[Math] Deriving the formula for the height of a trapezoid

Question

The bases of a trapezoid have lengths $a$ and $b$, and its legs have lengths $c$ and $d$. A formula for the height is
\begin{equation*}
h = \frac{
\sqrt{(-a + b + c + d)(a – b + c + d)(a – b – c + d)(a – b + c – d)}
}
{2\vert a – b \vert} .
\end{equation*}
The formula is reminiscent of Heron's Formula. I would like to see a derivation of it.

Answer 1

Your formula "is reminiscent of Heron's Formula" because it is based on Heron's Formula.

One formula for the area of a triangle is

$$A=\frac 12bh$$

and Heron's formula gives

$$A=\sqrt{s(s-a)(s-b)(s-c)}$$

where $s$ is the semiperimeter given by

$$s=\frac{a+b+c}2$$

Here is a diagram for the derivation for the height of your trapezoid, assuming that $a>b$ (i.e. $a$ is the larger base and $b$ is the smaller one).

Note that I constructed a line segment (in green) parallel to side $c$ through the end of side $b$ that is not on side $c$. This line segment also has length $c$, of course, and it makes a triangle with sides $a-b,\ c,\ d$ that has the same height $h$ (dotted) as the trapezoid.

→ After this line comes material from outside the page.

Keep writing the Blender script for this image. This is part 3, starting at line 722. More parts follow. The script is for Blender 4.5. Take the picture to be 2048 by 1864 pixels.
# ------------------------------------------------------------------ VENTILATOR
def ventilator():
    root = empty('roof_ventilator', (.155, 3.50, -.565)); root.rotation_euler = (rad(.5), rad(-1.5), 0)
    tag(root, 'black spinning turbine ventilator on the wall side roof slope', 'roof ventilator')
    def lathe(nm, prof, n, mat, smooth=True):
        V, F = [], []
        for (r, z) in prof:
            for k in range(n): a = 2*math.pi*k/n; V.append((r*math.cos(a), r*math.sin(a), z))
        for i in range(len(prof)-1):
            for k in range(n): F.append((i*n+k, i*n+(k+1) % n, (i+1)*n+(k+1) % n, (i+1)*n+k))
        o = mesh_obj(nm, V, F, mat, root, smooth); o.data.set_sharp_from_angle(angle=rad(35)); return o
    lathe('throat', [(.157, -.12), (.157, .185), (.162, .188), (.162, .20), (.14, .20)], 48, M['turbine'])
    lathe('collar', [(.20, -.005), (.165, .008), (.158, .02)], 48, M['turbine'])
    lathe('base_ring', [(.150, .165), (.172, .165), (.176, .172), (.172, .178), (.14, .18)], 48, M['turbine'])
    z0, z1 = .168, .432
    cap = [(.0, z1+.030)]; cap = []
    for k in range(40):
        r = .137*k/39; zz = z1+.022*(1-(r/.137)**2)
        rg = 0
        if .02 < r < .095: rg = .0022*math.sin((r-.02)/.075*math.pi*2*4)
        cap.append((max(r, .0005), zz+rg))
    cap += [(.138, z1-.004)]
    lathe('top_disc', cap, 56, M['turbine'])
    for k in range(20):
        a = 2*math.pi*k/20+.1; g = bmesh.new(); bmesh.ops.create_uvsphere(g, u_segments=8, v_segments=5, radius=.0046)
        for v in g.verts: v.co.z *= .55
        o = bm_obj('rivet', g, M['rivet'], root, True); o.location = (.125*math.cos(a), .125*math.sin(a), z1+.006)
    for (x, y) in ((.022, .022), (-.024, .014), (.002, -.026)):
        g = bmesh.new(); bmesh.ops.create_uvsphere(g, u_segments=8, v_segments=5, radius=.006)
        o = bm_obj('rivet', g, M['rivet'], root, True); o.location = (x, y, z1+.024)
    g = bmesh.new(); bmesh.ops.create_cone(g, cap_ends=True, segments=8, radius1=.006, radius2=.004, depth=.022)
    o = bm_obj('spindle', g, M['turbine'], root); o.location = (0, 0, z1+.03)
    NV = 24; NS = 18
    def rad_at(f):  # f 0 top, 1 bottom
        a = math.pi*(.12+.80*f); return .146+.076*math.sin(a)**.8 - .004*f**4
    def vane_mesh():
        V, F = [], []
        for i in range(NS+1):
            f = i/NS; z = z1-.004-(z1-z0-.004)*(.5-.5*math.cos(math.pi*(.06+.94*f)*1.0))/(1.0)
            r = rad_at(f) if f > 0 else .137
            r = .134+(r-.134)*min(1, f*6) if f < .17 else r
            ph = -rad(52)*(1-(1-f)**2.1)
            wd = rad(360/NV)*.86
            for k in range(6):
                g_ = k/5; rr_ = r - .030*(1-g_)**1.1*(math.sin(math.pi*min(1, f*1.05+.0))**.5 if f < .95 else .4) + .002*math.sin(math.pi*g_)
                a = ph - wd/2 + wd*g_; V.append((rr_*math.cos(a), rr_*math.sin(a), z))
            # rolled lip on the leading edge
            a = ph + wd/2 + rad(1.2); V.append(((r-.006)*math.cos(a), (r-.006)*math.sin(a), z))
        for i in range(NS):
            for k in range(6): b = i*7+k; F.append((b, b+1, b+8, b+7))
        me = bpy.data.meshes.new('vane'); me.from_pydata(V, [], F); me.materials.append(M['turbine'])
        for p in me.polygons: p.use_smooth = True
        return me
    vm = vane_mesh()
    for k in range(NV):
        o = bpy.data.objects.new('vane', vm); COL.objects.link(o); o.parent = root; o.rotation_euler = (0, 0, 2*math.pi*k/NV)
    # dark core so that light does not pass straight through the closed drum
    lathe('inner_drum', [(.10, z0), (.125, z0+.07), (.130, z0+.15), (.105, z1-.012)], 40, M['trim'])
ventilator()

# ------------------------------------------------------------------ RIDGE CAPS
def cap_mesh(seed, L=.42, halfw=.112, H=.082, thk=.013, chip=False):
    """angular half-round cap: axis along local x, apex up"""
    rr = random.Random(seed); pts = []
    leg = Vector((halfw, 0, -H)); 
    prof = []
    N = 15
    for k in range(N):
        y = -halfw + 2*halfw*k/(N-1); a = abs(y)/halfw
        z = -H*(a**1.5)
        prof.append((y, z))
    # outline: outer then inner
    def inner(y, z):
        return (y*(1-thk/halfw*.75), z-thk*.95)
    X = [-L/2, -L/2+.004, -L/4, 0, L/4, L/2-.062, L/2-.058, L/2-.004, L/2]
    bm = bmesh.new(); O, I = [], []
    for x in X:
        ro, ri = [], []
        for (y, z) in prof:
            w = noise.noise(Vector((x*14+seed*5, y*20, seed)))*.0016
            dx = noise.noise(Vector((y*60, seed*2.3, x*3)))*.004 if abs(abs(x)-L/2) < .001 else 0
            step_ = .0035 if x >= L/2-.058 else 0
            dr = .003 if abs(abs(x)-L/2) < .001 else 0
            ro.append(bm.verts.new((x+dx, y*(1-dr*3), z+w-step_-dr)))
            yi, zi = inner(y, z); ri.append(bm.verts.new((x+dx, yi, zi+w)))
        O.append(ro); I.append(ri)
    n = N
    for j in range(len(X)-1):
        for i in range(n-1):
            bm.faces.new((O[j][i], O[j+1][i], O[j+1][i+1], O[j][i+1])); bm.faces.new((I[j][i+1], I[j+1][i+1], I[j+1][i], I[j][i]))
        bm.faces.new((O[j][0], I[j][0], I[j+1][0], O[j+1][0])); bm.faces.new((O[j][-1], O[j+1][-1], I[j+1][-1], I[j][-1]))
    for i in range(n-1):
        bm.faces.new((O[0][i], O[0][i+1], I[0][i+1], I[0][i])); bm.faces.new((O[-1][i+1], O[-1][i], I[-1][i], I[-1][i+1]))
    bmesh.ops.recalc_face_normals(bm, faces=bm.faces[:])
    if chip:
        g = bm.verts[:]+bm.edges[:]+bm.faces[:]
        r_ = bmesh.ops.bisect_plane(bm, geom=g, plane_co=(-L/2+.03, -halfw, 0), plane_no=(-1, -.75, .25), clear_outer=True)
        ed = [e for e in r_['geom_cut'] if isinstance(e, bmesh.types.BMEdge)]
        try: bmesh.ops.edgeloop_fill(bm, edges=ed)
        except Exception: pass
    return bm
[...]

Using those sides of the triangle rather than $a,\ b,\ c$ gives us the equations

$$A=\frac 12(a-b)h$$

and

$$A=\sqrt{s(s-[a-b])(s-c)(s-d)}$$

where

$$s=\frac{(a-b)+c+d}{2}$$

Solving for $h$ in $A=\frac 12(a-b)h$, substitutions, and simplifications give us

$$\begin{align} h &= \frac{2}{a-b}A \\[2ex] &= \frac{2}{a-b}\sqrt{s(s-[a-b])(s-c)(s-c)} \\[2ex] &= \frac{2}{a-b}\sqrt{\frac{(a-b)+c+d}{2}\left(\frac{(a-b)+c+d}{2}-[a-b]\right)\left(\frac{(a-b)+c+d}{2}-c\right)\left(\frac{(a-b)+c+d}{2}-d\right)} \\[2ex] &= \frac{2}{a-b}\sqrt{\frac{a-b+c+d}{2}\left(\frac{-a+b+c+d}{2}\right)\left(\frac{a-b-c+d}{2}\right)\left(\frac{a-b+c-d}{2}\right)} \\[2ex] &= \frac{1}{2(a-b)}\sqrt{(a-b+c+d)(-a+b+c+d)(a-b-c+d)(a-b+c-d)} \\[2ex] &= \frac{\sqrt{(-a+b+c+d)(a-b+c+d)(a-b-c+d)(a-b+c-d)}}{2|a-b|} \\[2ex] \end{align}$$

which is your formula.

It is easily seen that if we assume $a<b$ we end up with the same result, thanks to the absolute value in the denominator. If $a=b$ this formula fails, but we then get a parallelogram whose height is not uniquely determined, so no formula is possible for $a=b$.

I tested this formula in Geogebra, and it checks.